More posts by Follow Krystallin on Twitter


  1. Renia said... 


    July 22nd, 2010 at 6:15 am  

    How wonderful that she is living at home instead of being abandoned to an institution. A beautiful story!

  2. Kris Schneider said... 


    July 22nd, 2010 at 8:46 am  

    I’m going to remember her today as I go about the busyness of my day today. I’m going to remember the value of the people in my life today. Thank you for the reminder and the beautiful story Krystallin!

  3. Rachel Swift said... 


    July 22nd, 2010 at 9:47 am  

    I needed to be reminded of this…. Thanks, K-lyn! Reading all of the WND articles is such a blessing :)

  4. Kevin said... 


    July 22nd, 2010 at 12:15 pm  

    What a wonderful life lesson.
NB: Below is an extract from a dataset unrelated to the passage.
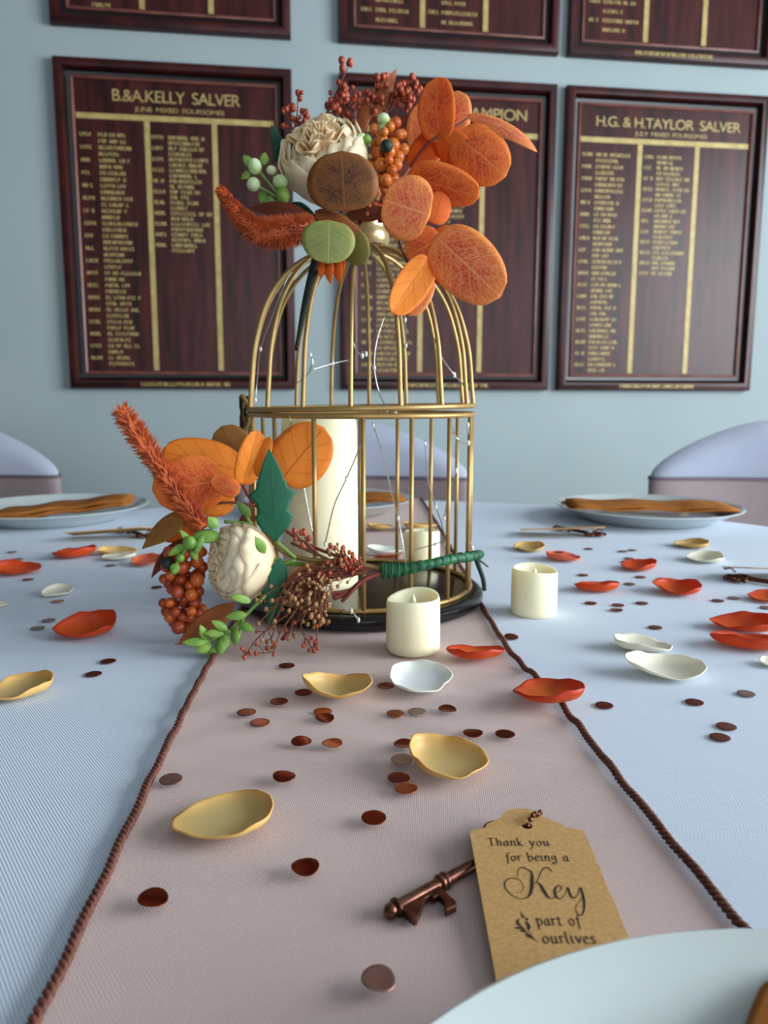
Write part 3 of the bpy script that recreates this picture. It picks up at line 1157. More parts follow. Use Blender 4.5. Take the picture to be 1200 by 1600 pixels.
LAY_OPEN = [(1.0, 5, 62, 46), (.94, 6, 54, 42), (.88, 6, 47, 40), (.80, 6, 41, 42), (.72, 6, 36, 44)]
LAY_SIDE = [(1.0, 5, 88, 50), (.972, 5, 76, 50), (.945, 6, 66, 44), (.915, 6, 57, 44), (.88, 6, 49, 44), (.83, 6, 42, 44), (.77, 6, 36, 44)]


def rose(parent, c, axis, Rr, seed, label, lay=LAY_OPEN, heart=.52, stag=.035):
    rnd = random.Random(seed)
    A = Vector(axis).normalized()
    X = A.orthogonal().normalized()
    Y = A.cross(X)
    core = MB().sphere(c - A * Rr * .30, Rr * .52, 14, 10).build('rose', MROSEIN, parent)
    core['label'] = label

    def petal(r, az0, span, rim, base=168, flare=.05, mat=MROSE, ctr=c, sd=0.0):
        nu, nv = 10, 12
        vs_, uv = [], []
        for i in range(nu + 1):
            u = i / nu
            for j in range(nv + 1):
                v = -1 + 2 * j / nv
                end = rim + 16 * abs(v) ** 3 + 4.0 * math.sin(v * 6 + sd) * u ** 3
                ph = R(base + (end - base) * u)
                az = az0 + v * span * (.55 + .45 * u)
                rr = r * (1 + stag * v + flare * u ** 5 + .028 * math.sin(v * 8 + sd * 2) * u ** 6 )
                vs_.append(ctr + A * (rr * math.cos(ph) * 1.0) + (X * math.cos(az) + Y * math.sin(az)) * (rr * math.sin(ph)))
                uv.append((u, (v + 1) / 2))
        fs_ = [(i * (nv + 1) + j, i * (nv + 1) + j + 1, (i + 1) * (nv + 1) + j + 1, (i + 1) * (nv + 1) + j) for i in range(nu) for j in range(nv)]
        MB().add(vs_, fs_, uv).build('rose_petal', mat, core, solid=.0006)
    for li, (fr, n, rim, span) in enumerate(lay):
        for k in range(n):
            petal(Rr * fr, 2 * PI * k / n + li * .7 + rnd.uniform(-.15, .15), R(span), rim + rnd.uniform(-5, 5), flare=(.07 if li < 3 else .03) if lay is LAY_OPEN else .035,
                  mat=MROSE if li < 4 else MROSEIN, sd=rnd.uniform(0, 6), ctr=c - A * Rr * .015 * li)
    # ruffled heart: wavy closed frills standing inside the cup
    for k in range(6):
        r0 = Rr * (.10 + .085 * k)
        ka, kb = rnd.randrange(3, 6), rnd.randrange(6, 10)
        pa, pb, pc = rnd.uniform(0, 6), rnd.uniform(0, 6), rnd.uniform(0, 6)
        nn, nh = 72, 5
        vs_, uv = [], []
        for j in range(nh + 1):
            f = j / nh
            for q in range(nn):
                a_ = 2 * PI * q / nn
                rr_ = r0 * (1 + f * (.22 * math.sin(ka * a_ + pa) + .14 * math.sin(kb * a_ + pb))) * (.75 + .35 * f)
                hh = Rr * (.30 + f * (heart - .03 * k) + f * .06 * math.sin(kb * a_ + pc))
                vs_.append(c + A * hh + (X * math.cos(a_) + Y * math.sin(a_)) * rr_)
                uv.append((f, q / nn))
        fs_ = [(j * nn + q, j * nn + (q + 1) % nn, (j + 1) * nn + (q + 1) % nn, (j + 1) * nn + q) for j in range(nh) for q in range(nn)]
        MB().add(vs_, fs_, uv).build('rose_petal', MROSEIN, core, solid=.0006)
    return core


def amaranth(parent, pts, rads, nspike, slen, seed, lean=.9, label=None):
    rnd = random.Random(seed)
    c = catmull([at(*p) for p in pts], 10)
    n = len(c)

    def rad(f):
        x = f * (len(rads) - 1)
        i = min(int(x), len(rads) - 2)
        return rads[i] + (rads[i + 1] - rads[i]) * (x - i)
    m_ = MB()
    m_.tube(c, [max(.0008, rad(i / (n - 1)) * .72) for i in range(n)], 9)
    for s in range(nspike):
        f = rnd.random()
        x = f * (n - 1)
        i = min(int(x), n - 2)
        p = c[i].lerp(c[i + 1], x - i)
        tdir = (c[min(i + 2, n - 1)] - c[max(i - 1, 0)]).normalized()
        o1 = tdir.orthogonal().normalized()
        d = (Matrix.Rotation(rnd.uniform(0, 2 * PI), 3, tdir) @ o1).normalized()
        r0 = rad(f)
        b = p + d * r0 * .6
        tip = p + d * (r0 * 1.0 + slen * rnd.uniform(.5, 1.0)) + tdir * slen * lean * rnd.uniform(.7, 1.2)
        e1 = tdir.cross(d).normalized() * slen * .22
        e2 = tdir * slen * .22
        m_.add([b + e1, b - e1 * .5 + e2, b - e1 * .5 - e2, tip], [(0, 1, 3), (1, 2, 3), (2, 0, 3)])
    o = m_.build('amaranth_spike', MAMAR, parent, smooth=False)
    o['kind'] = 'stuff'
    if label:
        o['label'] = label
    return o


_bm = {}


def berry_cluster(parent, pts, jitter, n, rr, seed, mats, name='berry_cluster'):
    """stalk along pts; round berries pressed round it"""
    rnd = random.Random(seed)
    c = catmull([at(*p) for p in pts], 8)
    st = MB().tube(c, .0012, 6).build(name, MSTEMRED, parent)
    org = world_loc(st)
    placed = []
    tries = 0
    while len(placed) < n and tries < 6000:
        tries += 1
        p = c[rnd.randrange(len(c))]
        d = Vector((rnd.gauss(0, 1), rnd.gauss(0, 1), rnd.gauss(0, 1))).normalized()
        q = p + d * jitter * rnd.uniform(.45, 1.0)
        r = rr * rnd.uniform(.72, 1.15)
        if all((q - a).length > (r + b) * .80 for a, b in placed):
            placed.append((q, r))
    for q, r in placed:
        mt = mats[rnd.randrange(len(mats))]
        if mt.name not in _bm:
            ob = MB().sphere((0, 0, 0), 1.0, 10, 7).build('berry', mt, st, local=True)
            _bm[mt.name] = ob.data
        else:
            ob = bpy.data.objects.new('berry', _bm[mt.name])
            COL.objects.link(ob)
            ob.parent = st
        ob.location = q - org
        ob.scale = (r, r, r)
    return st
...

Thank you for sharing and reminding me where God would have me focus my attention. We forget how much He loves His children and wants us to love them just as much. It’s also amazing how we plan to bless and teach others as we prepare for mission trips and in the end we receive the best of life’s lessons. God is truly remarkable.
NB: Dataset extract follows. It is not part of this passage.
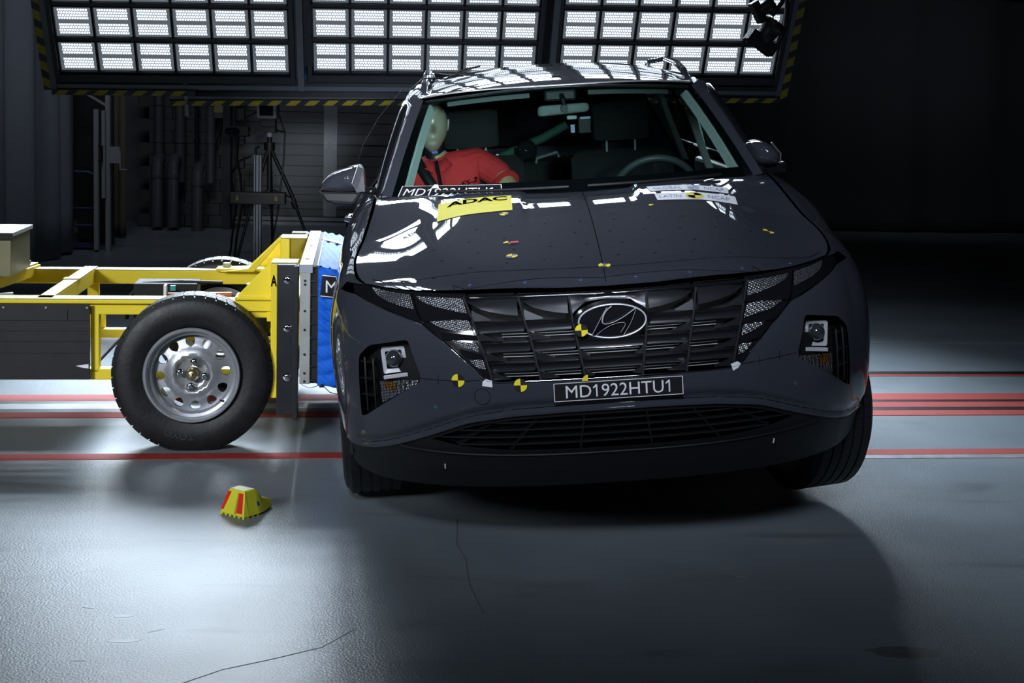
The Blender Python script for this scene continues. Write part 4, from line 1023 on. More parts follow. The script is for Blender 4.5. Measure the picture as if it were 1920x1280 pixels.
# radiator tubes seen through the gaps
for x0, x1 in ((-.345,-.10), (-.09,.09), (.10,.345)):
    m = MB()
    for i in range(18):
        z = .632 + i*.0088
        if any(zz - .035 < z < zz + .003 for zz in ROWZ): continue
        a, b = (x0, x1)
        P0_, P1_ = gp(a, z, .078), gp(b, z, .078); n = 8
        m.tube([gp(a + (b-a)*j/n, z, .044) for j in range(n+1)], .0014, 4)
    m.build('radiator_tubes', 'bezel', C)
for sg in (1, -1):
    m = MB(); m.add([gp(sg*.345, .800, .055), gp(sg*.43, .812, .055), gp(sg*.40, .632, .055), gp(sg*.33, .632, .055)], [(0,1,2,3)]); m.build('inner_duct_plate', 'black_matt', C)
# ---- emblem: raised oval ring with slanted letter shape
EC = Vector((.006, on_body(.0, .797)[1] - .012, .797)); es = .0001945
def eo(px, py, d=0):
    X, Z = (px - 1080)*es, -(py - 350)*es; c, s = math.cos(-.062), math.sin(-.062)
    return EC + Vector((X*c - Z*s*1.0, d - .0, X*s + Z*c)) if False else EC + Vector((X*c + Z*math.sin(.062), d, Z*c - X*math.sin(-.062)*1.0))
EM = empty('emblem', (0, 0, 0)); EM.parent = C
ov = lambda a, b, d, n=48: [EC + Vector((a*math.cos(t), d + .02*(math.cos(t)**2)*.35, b*math.sin(t))) for t in [2*PI*i/n for i in range(n)]]
m = MB(); m.loft([ov(.122, .066, .022), ov(.124, .068, .006), ov(.116, .060, .002)], cap=False); m.add(ov(.116,.060,.0025), [tuple(range(48))]); m.build('emblem_base', 'black_gloss', EM, smooth=30)
m = MB(); m.tube(ov(.1075, .0535, -.003), .0030, 8, closed=True); m.build('emblem_ring', 'brightchrome', EM, smooth=60)
def ef(pts, n=6):  # smooth open curve through points
    out = []
    P = [pts[0]] + list(pts) + [pts[-1]]
    for i in range(1, len(P) - 2):
        for j in range(n):
            t = j/n; out.append(tuple(.5*(2*P[i][k] + (P[i+1][k]-P[i-1][k])*t + (2*P[i-1][k]-5*P[i][k]+4*P[i+1][k]-P[i+2][k])*t*t + (3*(P[i][k]-P[i+1][k])+P[i+2][k]-P[i-1][k])*t**3) for k in (0, 1)))
    out.append(tuple(pts[-1])); return out
LT = ef([(985,112),(940,180),(890,270),(820,400),(740,545)]); LI = ef([(1060,100),(980,160),(925,250),(908,345)]); UB = ef([(908,345),(935,375),(1000,385),(1120,360),(1260,300),(1400,215),(1462,172)])
RO = ef([(1462,172),(1440,260),(1370,430),(1270,590)]); LB = ef([(1185,600),(1250,500),(1290,425),(1245,392),(1120,400),(990,440),(880,500),(800,562)])
out_ = LT + [(800,562)] + LB[::-1][1:] + [(1270,590)] + RO[::-1][1:] + UB[::-1][1:] + LI[::-1][1:]
vv, FF = cdt(clean([(x*.001, y*.001) for x, y in out_], .004), [], .05)
m = MB(); m.add([eo(x*1000, y*1000, -.004) for x, y in vv] + [eo(x*1000, y*1000, .001) for x, y in vv], FF); m.build('emblem_letter', 'darkchrome', EM)
m = MB()
for L, r in ((LT, .0008), (LI, .0022), (UB, .0016), (RO, .0007), (LB[3:], .0006)): m.tube([eo(x, y, -.0055) for x, y in L], r, 6)
m.build('emblem_letter_edge', 'brightchrome', EM, smooth=60)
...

  5. kimberly quinn said... 


    July 22nd, 2010 at 8:05 pm  

    If you want to learn more contact This organization serves to minister to the disabled and their families throughout the world.
    Sadly stories like Tanya’s are not uncommon in the world.
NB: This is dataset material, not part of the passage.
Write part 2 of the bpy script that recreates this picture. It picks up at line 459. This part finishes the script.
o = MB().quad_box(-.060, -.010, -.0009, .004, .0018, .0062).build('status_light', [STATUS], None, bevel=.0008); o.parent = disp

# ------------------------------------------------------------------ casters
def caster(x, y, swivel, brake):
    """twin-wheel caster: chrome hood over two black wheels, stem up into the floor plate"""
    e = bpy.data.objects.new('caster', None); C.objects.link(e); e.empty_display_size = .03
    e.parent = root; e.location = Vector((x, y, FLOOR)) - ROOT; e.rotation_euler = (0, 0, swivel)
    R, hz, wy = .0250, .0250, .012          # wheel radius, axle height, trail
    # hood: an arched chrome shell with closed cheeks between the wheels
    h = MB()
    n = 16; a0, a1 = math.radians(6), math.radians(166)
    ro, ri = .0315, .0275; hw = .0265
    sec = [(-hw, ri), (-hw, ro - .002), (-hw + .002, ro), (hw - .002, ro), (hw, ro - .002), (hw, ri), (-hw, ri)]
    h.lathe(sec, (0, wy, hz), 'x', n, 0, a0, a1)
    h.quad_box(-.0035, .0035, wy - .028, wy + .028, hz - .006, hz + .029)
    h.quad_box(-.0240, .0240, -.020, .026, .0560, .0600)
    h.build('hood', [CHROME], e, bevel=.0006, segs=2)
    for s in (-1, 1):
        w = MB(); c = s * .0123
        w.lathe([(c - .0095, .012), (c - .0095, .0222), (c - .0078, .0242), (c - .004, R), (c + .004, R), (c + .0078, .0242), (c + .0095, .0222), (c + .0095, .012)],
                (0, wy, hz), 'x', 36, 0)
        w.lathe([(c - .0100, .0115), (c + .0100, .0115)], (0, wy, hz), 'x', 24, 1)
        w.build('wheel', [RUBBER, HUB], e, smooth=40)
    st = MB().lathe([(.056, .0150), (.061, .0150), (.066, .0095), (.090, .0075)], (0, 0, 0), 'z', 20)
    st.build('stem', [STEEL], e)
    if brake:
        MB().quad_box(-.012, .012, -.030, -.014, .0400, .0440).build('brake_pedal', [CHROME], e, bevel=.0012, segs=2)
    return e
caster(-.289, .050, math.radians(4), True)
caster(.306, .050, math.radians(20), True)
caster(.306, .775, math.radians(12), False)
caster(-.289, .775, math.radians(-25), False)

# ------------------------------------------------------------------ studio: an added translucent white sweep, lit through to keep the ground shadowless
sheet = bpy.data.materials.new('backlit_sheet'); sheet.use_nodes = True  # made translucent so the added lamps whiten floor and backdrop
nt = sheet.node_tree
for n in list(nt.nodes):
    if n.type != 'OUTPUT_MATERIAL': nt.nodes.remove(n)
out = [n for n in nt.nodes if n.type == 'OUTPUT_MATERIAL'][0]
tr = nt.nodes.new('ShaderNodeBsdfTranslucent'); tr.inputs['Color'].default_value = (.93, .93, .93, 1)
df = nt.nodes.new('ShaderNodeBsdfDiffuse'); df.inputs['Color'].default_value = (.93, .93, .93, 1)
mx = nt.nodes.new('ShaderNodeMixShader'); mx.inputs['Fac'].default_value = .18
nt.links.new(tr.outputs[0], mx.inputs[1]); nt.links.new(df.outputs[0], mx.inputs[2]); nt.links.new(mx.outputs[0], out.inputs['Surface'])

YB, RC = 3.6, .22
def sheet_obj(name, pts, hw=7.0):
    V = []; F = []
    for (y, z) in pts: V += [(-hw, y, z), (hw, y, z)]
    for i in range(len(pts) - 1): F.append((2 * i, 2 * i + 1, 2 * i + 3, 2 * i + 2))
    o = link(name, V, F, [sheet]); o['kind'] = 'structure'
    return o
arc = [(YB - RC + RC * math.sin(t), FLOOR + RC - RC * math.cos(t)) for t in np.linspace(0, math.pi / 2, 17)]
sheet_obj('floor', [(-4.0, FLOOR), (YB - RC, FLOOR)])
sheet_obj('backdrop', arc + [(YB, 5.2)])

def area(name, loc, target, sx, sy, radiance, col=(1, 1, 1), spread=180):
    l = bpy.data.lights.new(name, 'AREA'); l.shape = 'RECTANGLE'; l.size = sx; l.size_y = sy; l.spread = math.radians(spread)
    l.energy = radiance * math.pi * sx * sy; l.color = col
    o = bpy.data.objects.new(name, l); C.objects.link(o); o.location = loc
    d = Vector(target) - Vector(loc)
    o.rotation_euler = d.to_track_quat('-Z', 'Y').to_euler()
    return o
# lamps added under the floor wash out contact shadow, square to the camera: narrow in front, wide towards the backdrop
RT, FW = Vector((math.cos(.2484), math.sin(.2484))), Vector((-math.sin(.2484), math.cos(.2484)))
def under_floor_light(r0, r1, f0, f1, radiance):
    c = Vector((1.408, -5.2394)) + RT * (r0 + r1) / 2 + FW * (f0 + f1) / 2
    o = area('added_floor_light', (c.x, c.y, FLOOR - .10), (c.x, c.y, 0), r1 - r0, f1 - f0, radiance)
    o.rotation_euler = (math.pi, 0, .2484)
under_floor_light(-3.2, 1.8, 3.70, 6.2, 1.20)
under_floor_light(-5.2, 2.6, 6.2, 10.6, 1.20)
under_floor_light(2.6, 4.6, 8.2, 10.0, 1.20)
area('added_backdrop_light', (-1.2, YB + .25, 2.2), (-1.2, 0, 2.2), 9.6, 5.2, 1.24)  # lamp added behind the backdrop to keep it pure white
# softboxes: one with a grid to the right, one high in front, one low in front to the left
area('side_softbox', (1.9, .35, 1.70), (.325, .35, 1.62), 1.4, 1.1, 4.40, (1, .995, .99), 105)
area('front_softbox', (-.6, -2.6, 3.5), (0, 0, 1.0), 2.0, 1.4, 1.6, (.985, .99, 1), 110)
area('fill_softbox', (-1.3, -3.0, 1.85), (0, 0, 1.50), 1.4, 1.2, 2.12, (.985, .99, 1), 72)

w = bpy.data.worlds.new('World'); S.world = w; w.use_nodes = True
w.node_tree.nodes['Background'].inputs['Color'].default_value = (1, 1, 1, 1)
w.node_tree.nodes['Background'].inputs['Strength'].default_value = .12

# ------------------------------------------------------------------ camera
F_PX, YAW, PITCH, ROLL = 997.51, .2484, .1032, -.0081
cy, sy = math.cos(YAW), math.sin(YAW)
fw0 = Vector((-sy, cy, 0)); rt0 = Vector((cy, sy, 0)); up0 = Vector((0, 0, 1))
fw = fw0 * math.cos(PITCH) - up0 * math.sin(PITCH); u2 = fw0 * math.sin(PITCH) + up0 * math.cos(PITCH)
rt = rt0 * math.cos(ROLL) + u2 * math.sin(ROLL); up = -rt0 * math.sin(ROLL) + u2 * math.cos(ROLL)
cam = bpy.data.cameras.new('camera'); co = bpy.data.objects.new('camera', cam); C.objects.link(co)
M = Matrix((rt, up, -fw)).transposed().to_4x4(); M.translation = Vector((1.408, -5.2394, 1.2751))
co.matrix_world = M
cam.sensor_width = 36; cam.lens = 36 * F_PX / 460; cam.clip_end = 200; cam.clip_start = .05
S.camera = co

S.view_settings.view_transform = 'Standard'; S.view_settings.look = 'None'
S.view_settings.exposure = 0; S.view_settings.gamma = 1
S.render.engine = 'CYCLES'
    EDIT by admin: Thanks, Kimberly! I believe the link is :)

  6. kathleen said... 


    July 22nd, 2010 at 10:48 pm  

    Beautiful story and such great insight. So often we see things in a whole new perspective when those who are considered “the least” show the rest of us that we need to learn how to live!

  7. Jim.M said... 


    July 23rd, 2010 at 12:28 am  

    “Rich in the Kingdom of God”,

    I love it…. Most of us know a “Tanya”, isn’t it a pleasure to be in their presence.

    Henri Nouwen writes (In the Name of Jesus) about letting go of his “relevant self”…being forced to reclaim the unadorned self where we are completely vulnerable, open to receive and give love regardless of our past accomplishments. Being in the presence of a person like Tanya quickly helps center us in that place.

    Thank you for sharing this reminder about this “richness toward God”.

    Very nice story.


  8. Virginia Baldwin said... 


    July 23rd, 2010 at 3:36 pm  

    Thanks for telling us about this beautiful girl. Also thanks be to God for seeing Tanya as He sees her.
    God bless you and those you come in contact with each day.

  9. Jan Young said... 


    January 8th, 2011 at 8:09 pm  

    I actually did a home visit with Tanya the first year I was in Ukraine. She is a very sweet girl and you did a wonderful job of explaining your experience. Thank You for such a sweet note about her.

  10. Krystallin said... 


    January 9th, 2011 at 1:35 am  

    Jan that is so neat that you did a home visit with her too! I love her dearly. I miss everyone there and hope one day to return and see their smiling faces again. :) It was a pleasure and a blessing to write this piece.